Forum Artistic Research

Oral Presentation
S1

Listening to a Muslim Diva, Listening to the Master Narrator: Arriving at Singing Through the Spoken Voice

Mersid Ramičević

on  Thu, 10:30in  Neuer Saalfor  30min

Given the broad, thematically interrelated processes that are echoed as they are blended into hearing, I am thinking of listening as a discursive thread. Listening as a methodology of comparative attentiveness to the diva embodied in high art, to the bard’s practices of musical mnemotechnics in the illiterate poetic traditions, and to the field recordings of the sound unearthed in ethnographic research. I am particularly interested in how the study of primary sources reopens artistic inquiry and archive-building of aural evidence in contemporary compositional practice, spanning multiple temporalities, and in many cases merging awareness of (ethno)musicological scholarship with aesthetic notions of modernist production. And to listening as a translatory strategy at the threshold of media shifts, reopening the field for artistic research in the process of creating auditory accounts. Listening as an act of ear-witnessing through the disembodied human agency of the ‘Aufschreibesystem’. The unfolding of haptic space, listening as an absent ‘communic’ assembly. Arriving at singing through the spoken voice.

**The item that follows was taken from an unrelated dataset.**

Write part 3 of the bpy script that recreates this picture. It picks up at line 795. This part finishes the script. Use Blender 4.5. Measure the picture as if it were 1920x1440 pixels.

To illustrate my approach, which is at the very beginning of my doctoral project, I will present my research findings from the archival fieldwork comparatively. The basis for the unfolding of the word is a radio interview with the now forgotten Sarajevo-born soprano Bahrija Nuri Hadžić, who sang the title role in the 1937 premiere of Alban Berg’s unfinished opera Lulu. I also draw on visual and textual archive material that may be indexical to the once-aired interview itself. I am working towards re-synthesizing her spoken voice and making it reappear, in line with the digitally transcribed culture and forgetting as a feature of the still scarce qualities of work on sound preservation.